LOUDON, N.H. -- President Donald Trump lauded NASCAR on Monday because no drivers, crew or team members protested during the national anthem before a weekend race at New Hampshire Motorspeedway.

"So proud of NASCAR and its supporters and fans. They won't put up with disrespecting our Country or our Flag - they said it loud and clear!" Trump tweeted Monday.

The comments came one day after dozens of NFL players took a knee or otherwise protested during anthems across the country in the wake of Trump suggesting teams could fire them for the gesture, which began last year as a way to raise the focus on social injustice.

Several NASCAR team owners and executives said Sunday they wouldn't want anyone in their organizations to protest. Richard Childress, who was Dale Earnhardt's longtime team owner, said of protesting: "It'll get you a ride on a Greyhound bus."

Childress said he told his team that "anybody that works for me should respect the country we live in. So many people gave their lives for it. This is America."

Hall of Fame driver Richard Petty's sentiments took it a step further, saying: "Anybody that don't stand up for the anthem oughta be out of the country. Period. What got 'em where they're at? The United States."

When asked if a protester at Richard Petty Motorsports would be fired, he said, "You're right."

RPM team owner Andrew Murstein later told ESPN he "wouldn't fire someone for expressing their feelings."

"I would sit down with them and say it's the wrong thing to do that and many people including myself, view it as an affront to our great country," he said. "Yes, there are problems here, but they are nothing close to the problems in North Korea and other parts of the world. We must come together as Americans and respect everyone and everything, especially our flag which is still the symbol of the United States, the greatest country in the world."

NASCAR chairman Brian France created a firestorm in the sport when he endorsed Trump last year. France's efforts to quell criticism over what he insisted was a "personal and private" decision were complicated by Trump's continued mentioning of how he received "NASCAR's endorsement."

A few hours after Trump's tweet, NASCAR issued a statement noting that respect for the national anthem "has always been a hallmark of our pre-race events."

"Thanks to the sacrifices of many, we live in a country of unparalleled freedoms and countless liberties, including the right to peacefully express one's opinion," the statement said.

Dale Earnhardt Jr., NASCAR's most popular driver who will retire at the end of the season, tweeted Monday in support of peaceful protest.

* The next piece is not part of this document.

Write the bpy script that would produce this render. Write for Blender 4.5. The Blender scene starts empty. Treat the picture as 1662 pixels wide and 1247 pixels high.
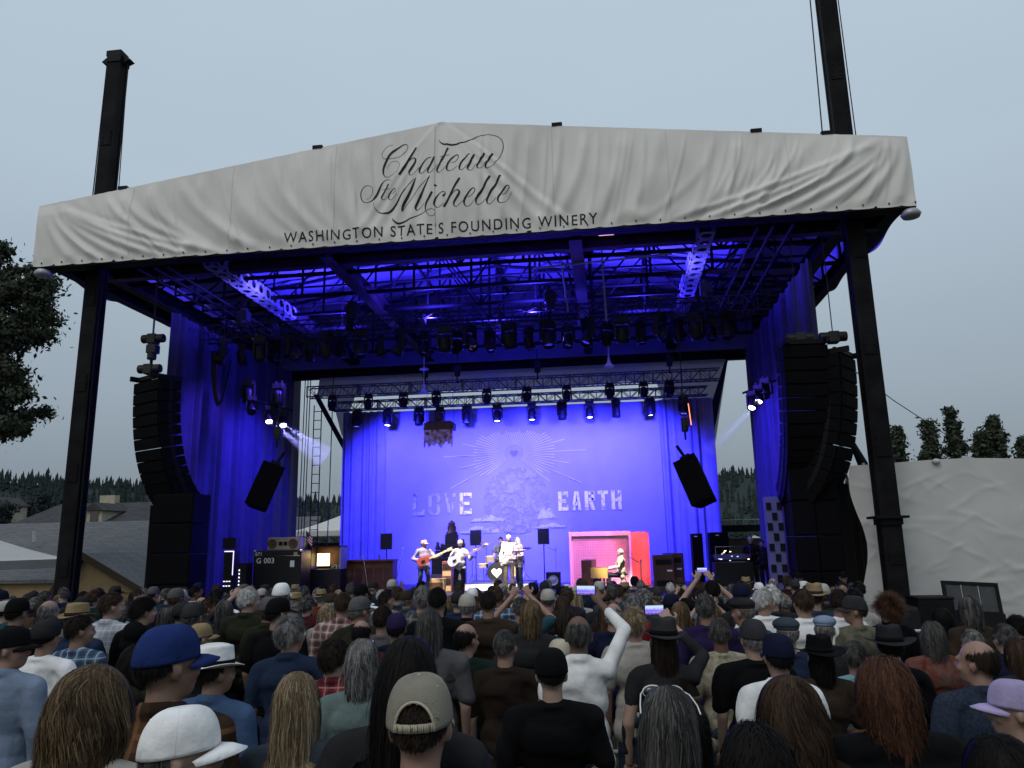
import bpy, bmesh, math, random
import numpy as np
from mathutils import Vector, Matrix, noise
random.seed(7); RNG = np.random.default_rng(7)
scn = bpy.context.scene
COL = scn.collection
R = math.radians

# ---------------------------------------------------------------- camera
CAMPOS = np.array([4.106, -18.42, 2.65]); FPX = 1220.0; PW, PH = 1662.0, 1247.0
CAMROT = np.array([[0.99153219, 0.04497791, 0.12182322],
                   [0.1284376, -0.20113592, -0.97110665],
                   [-0.01917532, 0.97853019, -0.2052096]])
cd = bpy.data.cameras.new('camera'); cam = bpy.data.objects.new('camera', cd); COL.objects.link(cam)
cd.sensor_width = 36; cd.lens = 36 * FPX / PW; cd.clip_start = 0.05; cd.clip_end = 4000
mw = Matrix([list(CAMROT[i]) + [CAMPOS[i]] for i in range(3)] + [[0, 0, 0, 1]])
cam.matrix_world = mw
scn.camera = cam

# ---------------------------------------------------------------- sky, sun, exposure
w = bpy.data.worlds.new('World'); scn.world = w; w.use_nodes = True
nt = w.node_tree; nt.nodes.clear()
out = nt.nodes.new('ShaderNodeOutputWorld'); bg = nt.nodes.new('ShaderNodeBackground')
sky = nt.nodes.new('ShaderNodeTexSky'); sky.sky_type = 'NISHITA'; sky.sun_disc = False
SUN_EL, SUN_AZ = R(50), R(205)          # the bright part of the dusk overcast, behind the camera
sky.sun_elevation = R(6); sky.sun_rotation = SUN_AZ; sky.dust_density = 3.0; sky.air_density = 1.2
hs = nt.nodes.new('ShaderNodeHueSaturation'); hs.inputs['Saturation'].default_value = 0.45
mixc = nt.nodes.new('ShaderNodeMix'); mixc.data_type = 'RGBA'; mixc.inputs['Factor'].default_value = 0.86
tc = nt.nodes.new('ShaderNodeTexCoord'); sep = nt.nodes.new('ShaderNodeSeparateXYZ')
rmp = nt.nodes.new('ShaderNodeValToRGB')
rmp.color_ramp.elements[0].position = 0.0; rmp.color_ramp.elements[0].color = (0.20, 0.25, 0.30, 1)
rmp.color_ramp.elements[1].position = 0.75; rmp.color_ramp.elements[1].color = (0.565, 0.69, 0.805, 1)
e = rmp.color_ramp.elements.new(0.18); e.color = (0.355, 0.44, 0.525, 1)
e = rmp.color_ramp.elements.new(0.42); e.color = (0.515, 0.63, 0.745, 1)
nz = nt.nodes.new('ShaderNodeTexNoise'); nz.inputs['Scale'].default_value = 2.2; nz.inputs['Detail'].default_value = 4
mapn = nt.nodes.new('ShaderNodeMapping'); mapn.inputs['Scale'].default_value = (1, 1, 3.0)
cl = nt.nodes.new('ShaderNodeMix'); cl.data_type = 'RGBA'; cl.blend_type = 'MULTIPLY'; cl.inputs['Factor'].default_value = 0.10
scl = nt.nodes.new('ShaderNodeMix'); scl.data_type = 'RGBA'; scl.blend_type = 'MULTIPLY'; scl.inputs['Factor'].default_value = 1.0
scl.inputs['B'].default_value = (10, 10, 10, 1)
nt.links.new(tc.outputs['Generated'], sep.inputs[0]); nt.links.new(sep.outputs['Z'], rmp.inputs[0])
nt.links.new(tc.outputs['Generated'], mapn.inputs[0]); nt.links.new(mapn.outputs[0], nz.inputs['Vector'])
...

"All Americans R granted rights 2 peaceful protests. Those who make peaceful revolution impossible will make violent revolution inevitable-JFK," he wrote.

Another team owner, Chip Ganassi, said he supports Pittsburgh Steelers coach Mike Tomlin's comments. Tomlin said before the Steelers played on Sunday that players would remain in the locker room and that "we're not going to let divisive times or divisive individuals affect our agenda."

Team owner Joe Gibbs, who won three Super Bowls as coach of the Washington Redskins, said of the anthem that, "so much has been sacrificed for our country and our flag. It's a big deal for us to honor America."

"I'm proud of the way we've represented ourselves, and I'm proud of this sport, too," Gibbs said after JGR driver Kyle Busch won at New Hampshire. "I think this sport has a certain way they look at things. I really appreciate that."

NASCAR said 2016 champion Jimmie Johnson had not been invited to the White House for recognition as he had in the past, but that it necessarily wasn't out of the ordinary because of the change in office.